Kampung Naga, Kampung Yang Menolak Dipasangi Listrik

Ade bercerita, pada 2005, sang dirut mendengar kabar dari bawahannya. Ada satu kampung yang menolak dipasangi listrik. Merasa penasaran, dirut menjadwalkan waktu untuk berkunjung ke lokasi. Tiba pada waktunya, dia pun bertemu Ade. Disambut seperti biasa dan diajak ngobrol.

Dalam obrolannya, dirut mencoba merayu. ”Jika Bapak mengizinkan kampung ini dipasangi listrik, saya gratiskan seluruh biaya pemasangannya. Biaya pembayaran bulanan juga. Selama kampung ini berdiri. Selamanya,” rayu dirut seperti dituturkan Ade.

Ade tetap bergeming. Dia hanya tersenyum. ”Boleh,” jawab Ade. Sang dirut kaget. Tak percaya mendengar jawaban kepala adat yang membolehkan. Belum saja bibirnya melepaskan kata-kata selanjutnya, Ade langsung bicara kembali. ”Tapi ada syaratnya,” ujarnya.

”Apa syaratnya, Pak Ade?” tanya dirut. ”Kabelnya tidak boleh lewat ke atas, harus ditanam ke tanah,” tegas Ade. Dirut senang dengan syarat itu. Dia beranggapan syarat itu mudah. Kabel bisa ditanam dibungkus pelapis yang kuat.

”Bisa, Pak. Kabelnya bisa saya tanam,” kilah dirut bergegas biar Ade tidak berubah pikiran. Hanya saja Ade balik bertanya. ”Nanti kabelnya dipasang ke rumah warga? Kalau lampu di atas rumah nyala, artinya kabelnya naik ke atas dong. Kalau tidak ditanam, ya tidak boleh, Pak,” tegas Ade seraya menghancurkan harapan sang dirut. Sebab, untuk pasang saklar, kabel harus dipasang merayap naik menempel ke dinding atau atap rumah.

Dirut pun terdiam sebentar. Dia melanjutkan perbincangan dengan topik lain. Sambil tetap berpikir agar Ade mau pasang listrik. Sampai dirut pulang, tidak ada kesepakatan. Dia justru pulang dengan satu keyakinan: budaya memang harus dilestarikan. Sampai saat ini, PLN menghormati budaya Kampung Naga. Dan tidak lagi mencoba merayu mereka.

”Budaya ini sudah tertanam sehari-hari. Sejak kampung ini berdiri. Leluhur kami mengajarkannya demikian,” kata Ade.

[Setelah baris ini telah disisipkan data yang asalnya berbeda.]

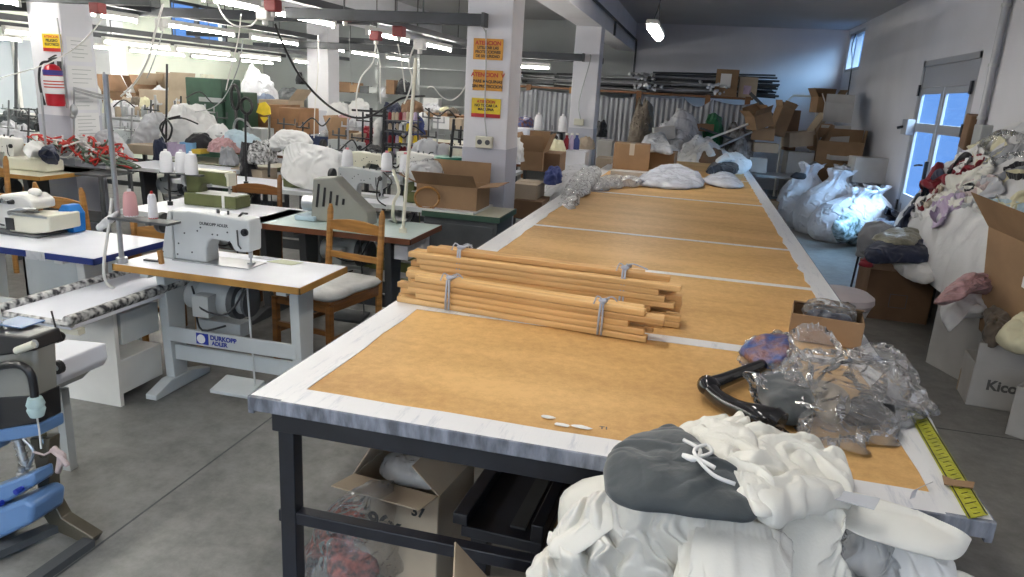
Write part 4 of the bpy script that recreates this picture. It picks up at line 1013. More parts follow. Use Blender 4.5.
def chair(label, loc, rz, h=.95, m=wood, cushion=None, w=.40, d=.38, md=wood_d):
    t = thing('wooden_chair', label, 'chair', loc, rz)      # faces +y, back at -y ... back posts at y=-d/2
    for sx in (-1, 1):
        MB().tube([(sx*w/2, -d/2, 0), (sx*w/2, -d/2, .45), (sx*w/2, -d/2-.03, h-.04), (sx*w/2, -d/2-.035, h)], [.021, .024, .021, .010], 8).build('back_post', m, t, smooth='auto')
        MB().box((sx*w/2, d/2, .215), (.04, .04, .43)).build('leg', md, t, bevel=.006)
        MB().bar((sx*w/2, -d/2, .20), (sx*w/2, d/2, .20), .022, .03).bar((sx*w/2, -d/2, .41), (sx*w/2, d/2, .41), .02, .05).build('side_rail', md, t)
    MB().bar((-w/2, d/2, .41), (w/2, d/2, .41), .02, .05).build('front_rail', md, t)
    MB().bar((-w/2, d/2, .25), (w/2, d/2, .25), .022, .03).build('front_stretcher', md, t); MB().bar((-w/2, -d/2, .41), (w/2, -d/2, .41), .02, .05).build('rear_rail', md, t)
    def slat(z, hh, arch):
        mb = MB(); o = [(-w/2, z), (w/2, z), (w/2, z+hh)]+[(w/2-w*i/6, z+hh+arch*math.sin(PI*i/6)) for i in range(1, 6)]+[(-w/2, z+hh)]
        off = -d/2-.03*(z-.45)/(h-.45); mb.prism(o, off-.008, off+.008).build('back_slat', m, t, bevel=.003)
    slat(h-.17, .06, .025); slat(h-.36, .045, 0)
    MB().box((0, 0, .445), (w+.03, d+.02, .025)).build('seat', md, t, bevel=.008)
    if cushion:
        c = pillow('seat_cushion', [V((-w/2-.02, -d/2, .48)), V((0, -d/2-.01, .48)), V((w/2+.02, -d/2, .48)), V((w/2+.025, 0, .48)), V((w/2+.02, d/2+.02, .48)), V((0, d/2+.03, .48)), V((-w/2-.02, d/2+.02, .48)), V((-w/2-.025, 0, .48))], cushion, .035, .006, .12, None, 4, .006, 8, nrm=(0, 0, 1), parent=t, edge=.25, flat=.9)
    return t
pattern = mat('black_scroll_border', (.62, .62, .60), .7, col2=(.03, .03, .035), vscale=34, detail=1)
quilt = mat('grey_white_seat_cover', (.66, .66, .64), .6, var=.18, vscale=7, bump=.3, bscale=20)
# ---- station 1: the near white machine
st1 = station('white-topped sewing table with yellow wood edge and grey legs, nearest the cutting table', -2.91, -1.81, 3.09, 3.60, .76, lam_w, edge_y, lgrey, legs=(.16, .13), logo=True)
lockstitch('light grey long-arm sewing machine on the nearest white table', (-2.70, 3.37, .762), 0, lgrey, .47, .27, .115, True, letters='DURKOPP ADLER')
for (x, y, sz, lb, mm) in ((305-20, 262, .10, 'yellow-cream note paper lying on the nearest white sewing table', mat('note_paper', (.62, .64, .46), .7)), (266, 258, .07, 'grey paper label lying near the needle of the light grey machine', mat('grey_paper', (.5, .52, .56), .6))):
    c = G(x, y, .7615); q = .55 if sz > .08 else .3
    tag(flat_poly([c+V(v) for v in ((-sz*.9, -sz*.4, 0), (sz*.7, -sz*.5, 0), (sz, sz*.3, 0), (-sz*.5, sz*.45, 0))], .0015, 'note_paper', mm), lb, 'paper')
c = G(159, 262, .761); t = thing('clamp_block', 'small wooden clamp block on the left of the nearest sewing table', 'clamp', c)
MB().box((.03, -.02, .035), (.02, .02, .075), ry=-.1).build('wood_peg', wood, t); MB().bar((-.09, 0, .004), (.0, 0, .004), .02, .008).bar((0, 0, .004), (.025, 0, .065), .012, .012).build('metal_strap', dgrey, t)
thread_stand('tall grey thread stand pole at the left end of the nearest sewing table', (-2.88, 3.13, .76), GY(105, 74, 3.10), [(.255, -.02, .34)], steel, .013)
cone((-2.80, 3.13, 1.022), thread_p, 'pink thread cone on the tray of the tall grey stand', None, .13, .036)
cone((-2.665, 3.13, 1.022), thread_w, 'white thread cone with red tip on the tall grey stand tray', None, .13, .024, tip=mat('red_tip', (.5, .02, .02), .5))
tag(MB().tube([GY(112, 198, 3.12), GY(108, 232, 3.08), GY(104, 262, 3.06), GY(106, 282, 3.1), GY(118, 290, 3.2)], .008, 8, smooth=5).build('hanging_hose', white_e, smooth=True), 'pale hose looping down from the tall grey thread stand', 'hose')
tag(pillow('tied_cloth', [GY(97, 224, 3.10), GY(110, 214, 3.10), GY(118, 212, 3.10), GY(112, 222, 3.10), GY(100, 230, 3.10)], cloth_w, .02, .01, .03, None, 3, .01, 8), 'white rag knotted around the tall grey stand pole', 'rag')
# ---- station 2: navy-edged table with overlock
station('white table with navy blue edge holding a white overlock machine', -4.30, -3.06, 3.13, 3.72, .76, lam_w, edge_b, white_e, motor=False, legs=(.2, .28), pedal=False)
overlock('white overlock machine on the navy-edged table at the left', G(2, 234, .762)+V((-.08, .14, 0)), 0, white_e).scale = (1.15, 1.1, 1.18)
t = thing('waste_bin_hood', 'bright blue plastic hood standing behind the white overlock machine', 'hood', (-3.70, 3.64, .762))
t.scale = (.8, .8, .85)
MB().prism([(-.06, 0), (.075, 0), (.085, .14), (.04, .20), (-.02, .20), (-.06, .15)], -.06, .06).build('hood_shell', blue_c, t, bevel=.01)
tag(flat_poly([V((-3.52, 3.124, .722)), V((-3.38, 3.124, .722)), V((-3.38, 3.124, .762)), V((-3.52, 3.124, .762))], .0, 'tape_patch', milky) if False else MB().span(-3.50, -3.38, 3.122, 3.127, .715, .763).build('tape_patch', milk2), 'clear tape patch stuck over the navy table edge', 'tape')
# ---- patterned padded work table between
t = thing('padded_work_table', 'low white work table with black scroll patterned padded edges', 'table', (-3.17, 2.62, 0))
MB().span(0, .44, 0, 1.05, .56, .60).build('tabletop', lam_w, t, bevel=.005)
for x_ in (.02, .43): MB().tube([(x_, -.01, .605), (x_, 1.05, .605)], .026, 10).build('padded_edge', pattern, t, smooth='auto')
MB().tube([(0, .0, .59), (.45, 0, .59)], .016, 8).build('padded_edge', pattern, t, smooth='auto')
MB().span(-.09, .34, .36, .385, .0, .56).build('front_panel', white_e, t); MB().span(-.09, -.07, .385, .60, 0, .56).build('side_panel', lgrey, t)
MB().span(-.06, .33, .42, .70, .33, .50).build('drawer', lgrey, t, bevel=.004); MB().span(-.06, .33, .39, .70, .06, .25).build('lower_box', white_e, t, bevel=.004)
MB().span(-.04, .46, .02, .06, .53, .56).build('front_rail', cream_e, t)
# ---- low white box under navy table
t = thing('plywood_panel', 'grey panel standing on the floor under the navy-edged table', 'panel', (-4.35, 3.85, 0))
MB().span(0, .9, 0, .02, 0, .55).span(0, .02, 0, .3, 0, .55).build('panel_board', lgrey, t)
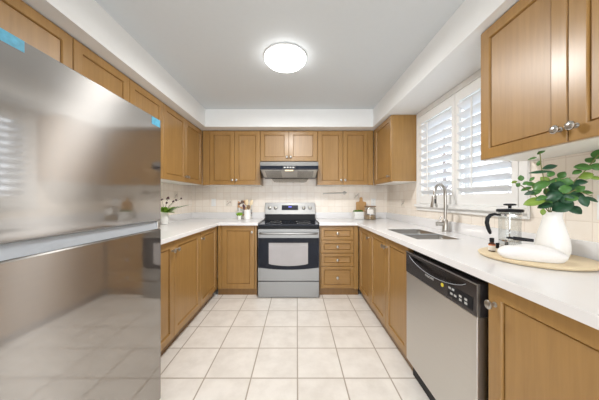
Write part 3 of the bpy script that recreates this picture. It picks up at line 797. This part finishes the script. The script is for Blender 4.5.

Meski tak ada listrik, Ade menegaskan, dirinya tidak alergi terhadap teknologi. Hanya saja Ade memilah mana saja ”budaya luar” yang positif dan mana yang negatif. Dia menyebut teknologi sebagai budaya luar yang harus disaring masuk. Disesuaikan dengan budaya kampungnya. Pakaian pun, menurut Ade, juga ada yang datangnya dari luar.